→ Instructions for the task:
Find and copy lines holding "part".
## BEGIN
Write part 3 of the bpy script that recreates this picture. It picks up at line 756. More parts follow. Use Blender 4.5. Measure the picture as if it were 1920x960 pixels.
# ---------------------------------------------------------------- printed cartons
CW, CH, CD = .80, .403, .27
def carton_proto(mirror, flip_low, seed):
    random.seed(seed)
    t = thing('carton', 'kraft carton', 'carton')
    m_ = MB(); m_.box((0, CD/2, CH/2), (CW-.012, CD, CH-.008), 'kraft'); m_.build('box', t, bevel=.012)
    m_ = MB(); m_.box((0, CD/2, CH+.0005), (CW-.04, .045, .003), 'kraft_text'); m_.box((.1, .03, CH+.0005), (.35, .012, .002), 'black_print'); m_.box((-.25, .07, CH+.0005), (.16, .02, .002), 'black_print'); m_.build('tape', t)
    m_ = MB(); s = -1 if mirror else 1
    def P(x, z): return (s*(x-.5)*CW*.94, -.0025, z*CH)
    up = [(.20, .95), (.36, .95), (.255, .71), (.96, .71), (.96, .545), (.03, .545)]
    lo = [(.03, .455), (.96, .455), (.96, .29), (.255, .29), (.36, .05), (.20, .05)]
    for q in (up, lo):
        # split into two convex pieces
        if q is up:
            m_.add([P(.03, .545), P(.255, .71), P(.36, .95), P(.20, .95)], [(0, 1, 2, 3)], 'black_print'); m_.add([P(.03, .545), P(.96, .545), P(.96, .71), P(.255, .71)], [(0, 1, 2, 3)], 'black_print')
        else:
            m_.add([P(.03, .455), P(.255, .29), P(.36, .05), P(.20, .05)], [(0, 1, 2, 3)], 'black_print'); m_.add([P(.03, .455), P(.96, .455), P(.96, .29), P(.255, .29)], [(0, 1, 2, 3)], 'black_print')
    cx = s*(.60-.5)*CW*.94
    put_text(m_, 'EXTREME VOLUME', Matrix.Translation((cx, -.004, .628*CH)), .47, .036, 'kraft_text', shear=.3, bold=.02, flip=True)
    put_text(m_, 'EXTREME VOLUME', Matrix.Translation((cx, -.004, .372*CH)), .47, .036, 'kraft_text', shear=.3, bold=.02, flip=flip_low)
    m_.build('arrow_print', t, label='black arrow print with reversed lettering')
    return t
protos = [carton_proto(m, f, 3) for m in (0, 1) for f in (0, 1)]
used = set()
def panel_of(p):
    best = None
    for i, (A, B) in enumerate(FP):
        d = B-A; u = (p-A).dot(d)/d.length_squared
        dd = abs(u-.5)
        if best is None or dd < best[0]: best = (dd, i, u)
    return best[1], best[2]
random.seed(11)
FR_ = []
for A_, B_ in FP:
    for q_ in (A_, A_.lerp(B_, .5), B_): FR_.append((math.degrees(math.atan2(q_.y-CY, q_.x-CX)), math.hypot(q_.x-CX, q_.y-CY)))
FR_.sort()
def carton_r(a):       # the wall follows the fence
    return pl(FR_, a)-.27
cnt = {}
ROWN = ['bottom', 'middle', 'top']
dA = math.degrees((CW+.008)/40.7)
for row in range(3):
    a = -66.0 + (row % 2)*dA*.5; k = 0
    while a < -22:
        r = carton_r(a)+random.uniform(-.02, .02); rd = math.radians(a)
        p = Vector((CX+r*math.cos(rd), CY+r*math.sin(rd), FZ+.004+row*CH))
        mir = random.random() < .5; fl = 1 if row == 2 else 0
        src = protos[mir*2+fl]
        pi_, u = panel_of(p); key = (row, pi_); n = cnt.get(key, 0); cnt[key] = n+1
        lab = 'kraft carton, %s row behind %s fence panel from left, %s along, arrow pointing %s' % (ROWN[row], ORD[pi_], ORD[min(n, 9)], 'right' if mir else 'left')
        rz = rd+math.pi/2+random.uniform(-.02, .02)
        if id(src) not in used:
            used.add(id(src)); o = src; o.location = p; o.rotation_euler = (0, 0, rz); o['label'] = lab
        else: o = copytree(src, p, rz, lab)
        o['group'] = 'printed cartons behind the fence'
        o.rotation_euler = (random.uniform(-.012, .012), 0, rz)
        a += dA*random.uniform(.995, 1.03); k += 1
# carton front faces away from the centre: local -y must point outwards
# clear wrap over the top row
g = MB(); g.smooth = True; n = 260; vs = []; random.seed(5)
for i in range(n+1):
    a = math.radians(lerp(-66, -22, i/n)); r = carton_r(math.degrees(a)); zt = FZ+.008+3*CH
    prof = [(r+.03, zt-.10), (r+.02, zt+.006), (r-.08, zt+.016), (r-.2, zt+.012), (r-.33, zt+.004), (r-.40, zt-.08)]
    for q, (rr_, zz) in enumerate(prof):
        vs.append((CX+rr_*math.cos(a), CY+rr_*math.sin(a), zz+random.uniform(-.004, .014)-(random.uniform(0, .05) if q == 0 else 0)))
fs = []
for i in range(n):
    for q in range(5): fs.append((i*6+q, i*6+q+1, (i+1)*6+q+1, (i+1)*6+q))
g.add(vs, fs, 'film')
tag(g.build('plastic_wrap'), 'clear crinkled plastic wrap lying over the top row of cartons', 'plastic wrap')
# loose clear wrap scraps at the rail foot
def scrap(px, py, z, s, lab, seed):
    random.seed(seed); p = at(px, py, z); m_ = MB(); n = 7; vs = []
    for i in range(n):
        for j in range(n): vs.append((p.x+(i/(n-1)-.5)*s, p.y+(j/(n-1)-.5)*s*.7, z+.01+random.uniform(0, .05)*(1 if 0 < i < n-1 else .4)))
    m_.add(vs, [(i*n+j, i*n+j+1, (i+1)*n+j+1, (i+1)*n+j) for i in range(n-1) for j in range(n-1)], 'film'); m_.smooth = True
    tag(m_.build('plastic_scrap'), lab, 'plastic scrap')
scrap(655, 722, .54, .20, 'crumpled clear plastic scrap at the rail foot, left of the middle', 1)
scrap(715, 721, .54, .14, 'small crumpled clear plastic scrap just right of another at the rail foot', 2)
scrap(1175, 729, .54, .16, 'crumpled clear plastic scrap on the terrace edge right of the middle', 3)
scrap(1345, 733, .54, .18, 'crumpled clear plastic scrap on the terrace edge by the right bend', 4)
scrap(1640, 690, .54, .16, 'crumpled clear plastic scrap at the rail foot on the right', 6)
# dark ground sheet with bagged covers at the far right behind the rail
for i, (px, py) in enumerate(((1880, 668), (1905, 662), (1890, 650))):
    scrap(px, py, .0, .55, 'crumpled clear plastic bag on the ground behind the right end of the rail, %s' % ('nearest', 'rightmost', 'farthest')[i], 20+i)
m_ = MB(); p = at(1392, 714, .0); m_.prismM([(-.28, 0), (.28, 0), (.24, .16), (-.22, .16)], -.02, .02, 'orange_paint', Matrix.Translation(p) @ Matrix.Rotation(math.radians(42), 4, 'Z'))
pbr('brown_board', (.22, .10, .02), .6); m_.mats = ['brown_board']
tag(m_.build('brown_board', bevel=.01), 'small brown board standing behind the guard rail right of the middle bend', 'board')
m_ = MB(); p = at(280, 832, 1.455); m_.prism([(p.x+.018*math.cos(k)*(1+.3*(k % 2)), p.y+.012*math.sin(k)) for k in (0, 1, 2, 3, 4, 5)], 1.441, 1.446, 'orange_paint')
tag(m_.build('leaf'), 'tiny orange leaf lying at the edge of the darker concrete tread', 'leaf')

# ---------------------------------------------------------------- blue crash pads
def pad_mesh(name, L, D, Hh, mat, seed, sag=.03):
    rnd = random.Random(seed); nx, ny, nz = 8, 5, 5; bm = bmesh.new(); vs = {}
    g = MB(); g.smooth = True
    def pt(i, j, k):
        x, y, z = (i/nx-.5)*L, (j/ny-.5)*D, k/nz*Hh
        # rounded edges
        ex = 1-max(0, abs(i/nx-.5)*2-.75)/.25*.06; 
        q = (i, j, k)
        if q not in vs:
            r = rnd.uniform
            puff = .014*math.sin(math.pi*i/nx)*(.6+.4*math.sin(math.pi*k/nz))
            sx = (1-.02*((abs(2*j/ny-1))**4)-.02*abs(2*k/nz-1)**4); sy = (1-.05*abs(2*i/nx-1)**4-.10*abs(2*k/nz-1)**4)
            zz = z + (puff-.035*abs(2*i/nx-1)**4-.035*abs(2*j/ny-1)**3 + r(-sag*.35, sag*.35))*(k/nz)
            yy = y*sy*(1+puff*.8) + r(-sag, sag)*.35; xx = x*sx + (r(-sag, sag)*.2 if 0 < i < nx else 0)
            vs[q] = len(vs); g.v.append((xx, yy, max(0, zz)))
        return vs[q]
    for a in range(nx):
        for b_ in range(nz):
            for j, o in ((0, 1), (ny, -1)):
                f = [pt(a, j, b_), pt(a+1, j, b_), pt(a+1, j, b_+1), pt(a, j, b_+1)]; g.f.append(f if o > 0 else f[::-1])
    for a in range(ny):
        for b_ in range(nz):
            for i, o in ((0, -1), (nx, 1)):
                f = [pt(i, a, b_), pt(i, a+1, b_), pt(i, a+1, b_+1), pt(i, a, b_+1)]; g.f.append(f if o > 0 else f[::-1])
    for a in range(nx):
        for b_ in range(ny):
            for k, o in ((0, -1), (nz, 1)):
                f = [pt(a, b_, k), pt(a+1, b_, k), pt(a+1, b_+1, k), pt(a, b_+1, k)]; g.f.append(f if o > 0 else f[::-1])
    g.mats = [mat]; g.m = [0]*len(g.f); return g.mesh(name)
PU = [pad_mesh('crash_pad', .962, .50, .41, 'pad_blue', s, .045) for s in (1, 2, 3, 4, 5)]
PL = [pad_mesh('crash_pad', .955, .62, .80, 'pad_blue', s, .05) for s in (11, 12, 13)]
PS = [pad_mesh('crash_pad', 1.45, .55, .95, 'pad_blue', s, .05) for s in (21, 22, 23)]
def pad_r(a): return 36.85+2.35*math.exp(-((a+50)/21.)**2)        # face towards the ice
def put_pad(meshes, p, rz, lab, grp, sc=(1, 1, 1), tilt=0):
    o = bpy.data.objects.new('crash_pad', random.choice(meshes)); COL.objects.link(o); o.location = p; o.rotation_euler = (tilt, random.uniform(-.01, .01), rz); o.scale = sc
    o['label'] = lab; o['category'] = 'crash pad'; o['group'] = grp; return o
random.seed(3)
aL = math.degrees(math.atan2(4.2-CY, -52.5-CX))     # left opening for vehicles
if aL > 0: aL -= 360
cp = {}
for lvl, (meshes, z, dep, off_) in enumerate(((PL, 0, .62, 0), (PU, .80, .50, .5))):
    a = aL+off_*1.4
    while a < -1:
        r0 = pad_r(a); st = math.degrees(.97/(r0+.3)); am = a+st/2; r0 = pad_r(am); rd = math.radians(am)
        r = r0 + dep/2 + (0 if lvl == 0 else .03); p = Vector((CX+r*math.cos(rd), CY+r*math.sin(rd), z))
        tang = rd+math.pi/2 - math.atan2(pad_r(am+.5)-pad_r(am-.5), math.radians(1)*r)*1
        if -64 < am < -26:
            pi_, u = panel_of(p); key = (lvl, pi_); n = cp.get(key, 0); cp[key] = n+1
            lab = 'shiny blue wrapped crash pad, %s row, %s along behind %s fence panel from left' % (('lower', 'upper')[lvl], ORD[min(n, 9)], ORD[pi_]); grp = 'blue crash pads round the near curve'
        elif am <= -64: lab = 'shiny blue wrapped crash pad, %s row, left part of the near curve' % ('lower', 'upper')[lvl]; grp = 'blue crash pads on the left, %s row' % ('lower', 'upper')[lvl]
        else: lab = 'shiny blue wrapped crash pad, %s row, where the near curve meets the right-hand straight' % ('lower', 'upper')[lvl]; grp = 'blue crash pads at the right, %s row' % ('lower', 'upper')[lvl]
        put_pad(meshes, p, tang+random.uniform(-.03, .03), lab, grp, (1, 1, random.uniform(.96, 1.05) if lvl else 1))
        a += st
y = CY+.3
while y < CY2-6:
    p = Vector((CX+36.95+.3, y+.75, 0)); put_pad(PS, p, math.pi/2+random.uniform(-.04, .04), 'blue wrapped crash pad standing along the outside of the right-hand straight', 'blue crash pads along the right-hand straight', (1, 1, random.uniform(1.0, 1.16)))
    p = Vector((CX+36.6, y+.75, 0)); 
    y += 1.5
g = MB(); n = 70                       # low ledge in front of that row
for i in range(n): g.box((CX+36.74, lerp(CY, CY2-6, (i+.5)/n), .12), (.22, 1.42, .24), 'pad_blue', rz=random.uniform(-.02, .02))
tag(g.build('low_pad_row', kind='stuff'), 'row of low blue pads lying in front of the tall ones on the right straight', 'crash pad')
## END
→ Problem solution:
Write part 3 of the bpy script that recreates this picture. It picks up at line 756. More parts follow. Use Blender 4.5. Measure the picture as if it were 1920x960 pixels.
        elif am <= -64: lab = 'shiny blue wrapped crash pad, %s row, left part of the near curve' % ('lower', 'upper')[lvl]; grp = 'blue crash pads on the left, %s row' % ('lower', 'upper')[lvl]